**Data provided**
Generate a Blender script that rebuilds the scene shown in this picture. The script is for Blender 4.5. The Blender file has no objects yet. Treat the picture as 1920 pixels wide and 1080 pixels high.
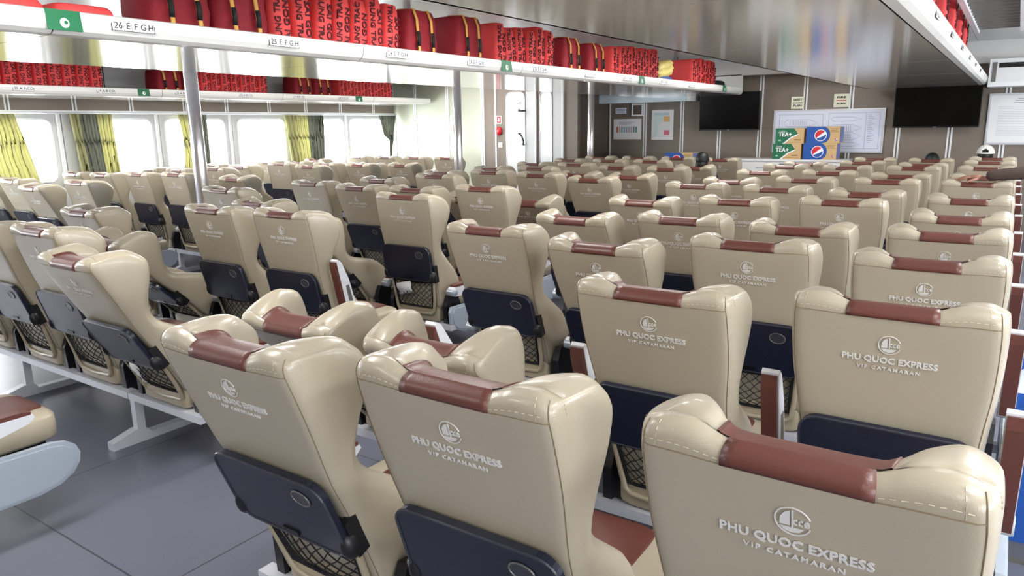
import bpy, bmesh, math, random
from mathutils import Vector, Matrix
random.seed(7)
SC = bpy.context.scene
COL = SC.collection
PI = math.pi
def R(d): return math.radians(d)

# ------------------------------------------------------------------ materials
def lin(c): return tuple(((v/255.0)/12.92 if v/255.0 <= .04045 else ((v/255.0+.055)/1.055)**2.4) for v in c)
MATS = {}
def mat(name, rgb, rough=.5, metal=0., spec=.5, bump=0., bscale=200., coat=0., var=0., vscale=6., emit=None, estr=0., trans=0., sss=0.):
    m = bpy.data.materials.new(name); m.use_nodes = True
    nt = m.node_tree; b = nt.nodes['Principled BSDF']
    c = lin(rgb)+(1,)
    b.inputs['Base Color'].default_value = c
    b.inputs['Roughness'].default_value = rough
    b.inputs['Metallic'].default_value = metal
    b.inputs['Specular IOR Level'].default_value = spec
    b.inputs['Coat Weight'].default_value = coat
    b.inputs['Transmission Weight'].default_value = trans
    tc = nt.nodes.new('ShaderNodeTexCoord')
    if bump:
        n = nt.nodes.new('ShaderNodeTexNoise'); n.inputs['Scale'].default_value = bscale; n.inputs['Detail'].default_value = 2
        bp = nt.nodes.new('ShaderNodeBump'); bp.inputs['Strength'].default_value = bump; bp.inputs['Distance'].default_value = .004
        nt.links.new(tc.outputs['Object'], n.inputs['Vector']); nt.links.new(n.outputs['Fac'], bp.inputs['Height'])
        nt.links.new(bp.outputs['Normal'], b.inputs['Normal'])
    if var:
        n = nt.nodes.new('ShaderNodeTexNoise'); n.inputs['Scale'].default_value = vscale; n.inputs['Detail'].default_value = 4
        mx = nt.nodes.new('ShaderNodeMix'); mx.data_type = 'RGBA'
        mx.inputs[6].default_value = tuple(max(0, v*(1-var)) for v in c[:3])+(1,)
        mx.inputs[7].default_value = tuple(min(1, v*(1+var)) for v in c[:3])+(1,)
        nt.links.new(tc.outputs['Object'], n.inputs['Vector']); nt.links.new(n.outputs['Fac'], mx.inputs[0])
        nt.links.new(mx.outputs[2], b.inputs['Base Color'])
    if emit:
        b.inputs['Emission Color'].default_value = lin(emit)+(1,); b.inputs['Emission Strength'].default_value = estr
    MATS[name] = m; return m

leather = mat('beige_leather', (172,162,142), .33, bump=.10, bscale=260, var=.04, vscale=5, spec=.6, coat=.15)
brown = mat('brown_leather', (98,56,48), .36, bump=.12, bscale=240, var=.1, vscale=7)
seam = mat('seam_thread', (128,112,88), .7)
silver = mat('silver_print', (226,224,220), .35, metal=.15)
navy = mat('navy_tray', (26,30,48), .28, spec=.5)
navy2 = mat('dark_cup_recess', (52,54,64), .3)
blackp = mat('black_plastic', (22,22,26), .4)
netm = mat('black_net', (18,18,22), .8)
shell = mat('beige_plastic', (170,158,134), .32, var=.03)
whitep = mat('white_plastic', (222,224,230), .32)
greyb = mat('grey_blue_shell', (166,176,188), .4)
steel = mat('painted_steel', (206,208,216), .35, metal=.15)
chrome = mat('chrome', (244,244,246), .24, metal=.9)
floorm = mat('vinyl_floor', (104,106,120), .33, var=.12, vscale=2.2)
wallw = mat('white_wall', (206,208,208), .42)
wallg = mat('grey_green_panel', (190,194,176), .2, coat=.5)
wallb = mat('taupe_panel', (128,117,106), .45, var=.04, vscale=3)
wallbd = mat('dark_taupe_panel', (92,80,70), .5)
trimw = mat('white_trim', (238,240,242), .3)
ceilm = mat('ceiling_panel', (226,226,224), .28)
rackm = mat('rack_laminate', (232,230,224), .13, metal=.6, bump=.06, bscale=2.2)
rackw = mat('rack_nosing', (240,240,236), .28, coat=.3)
seamd = mat('dark_joint', (70,70,70), .6)
orange = mat('orange_red_vest', (226,72,72), .7, bump=.3, bscale=60, var=.08, vscale=10)
maroon = mat('maroon_vest', (140,18,34), .75, bump=.3, bscale=50, var=.15, vscale=9)
ink = mat('black_ink', (84,18,26), .8)
strapy = mat('yellow_strap', (222,172,84), .7)
strapk = mat('black_strap', (20,18,20), .7)
greens = mat('green_sign', (16,106,66), .5)
blackt = mat('black_text', (25,25,25), .6)
paper = mat('white_paper', (244,245,246), .5)
papb = mat('blueprint_paper', (226,232,250), .45)
grayt = mat('grey_print', (140,146,170), .6)
alu = mat('aluminium_frame', (214,218,224), .3, metal=.5)
tvm = mat('tv_screen', (4,5,6), .15, spec=.2)
tvf = mat('tv_bezel', (14,14,16), .35)
redm = mat('red_enamel', (190,24,38), .4)
curt_y = mat('yellow_green_curtain', (190,188,142), .8, trans=0.)
curt_g = mat('grey_curtain', (128,132,118), .85)
card = mat('cardboard', (206,174,124), .7, var=.05, vscale=12)
greenc = mat('green_carton', (30,110,76), .55)
bluec = mat('blue_carton', (28,82,164), .5)
redc = mat('red_print', (214,40,56), .5)
skin = mat('skin', (146,102,82), .5, var=.06, vscale=14)
hair = mat('black_hair', (16,15,17), .5, bump=.4, bscale=90)
sleeve = mat('dark_brown_knit', (70,56,50), .85, bump=.4, bscale=70)
navyc = mat('slate_blue_shirt', (88,96,118), .8)
capm = mat('white_cotton', (236,234,230), .7)
trous = mat('dark_trousers', (42,42,50), .8)
greydk = mat('grey_post', (120,118,114), .4, metal=.4)
stitchw = mat('cream_stitch', (204,194,168), .6)
for m_, w in ((curt_y, .35), (curt_g, .22)):
    nt = m_.node_tree; out = nt.nodes['Material Output']; b = nt.nodes['Principled BSDF']
    t = nt.nodes.new('ShaderNodeBsdfTranslucent'); t.inputs[0].default_value = b.inputs['Base Color'].default_value
    mx = nt.nodes.new('ShaderNodeMixShader'); mx.inputs[0].default_value = w
    nt.links.new(b.outputs[0], mx.inputs[1]); nt.links.new(t.outputs[0], mx.inputs[2]); nt.links.new(mx.outputs[0], out.inputs[0])
glass = bpy.data.materials.new('window_glass'); glass.use_nodes = True
nt = glass.node_tree; out = nt.nodes['Material Output']; nt.nodes.remove(nt.nodes['Principled BSDF'])
tr = nt.nodes.new('ShaderNodeBsdfTransparent'); gl = nt.nodes.new('ShaderNodeBsdfGlossy'); gl.inputs['Roughness'].default_value = .03
mx = nt.nodes.new('ShaderNodeMixShader')
mx.inputs[0].default_value = .05; nt.links.new(tr.outputs[0], mx.inputs[1]); nt.links.new(gl.outputs[0], mx.inputs[2]); nt.links.new(mx.outputs[0], out.inputs[0])
fillm = mat('fill_diffuser', (255,255,255), .5, emit=(255,252,246), estr=5.)  # glow of the added ceiling fill panels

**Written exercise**
Copy nothing but the lines from the top of the data down to the line containing "def R(d): return math.radians(d)", and leave the pictures out.

**In response**
Generate a Blender script that rebuilds the scene shown in this picture. The script is for Blender 4.5. The Blender file has no objects yet. Treat the picture as 1920 pixels wide and 1080 pixels high.
import bpy, bmesh, math, random
from mathutils import Vector, Matrix
random.seed(7)
SC = bpy.context.scene
COL = SC.collection
PI = math.pi
def R(d): return math.radians(d)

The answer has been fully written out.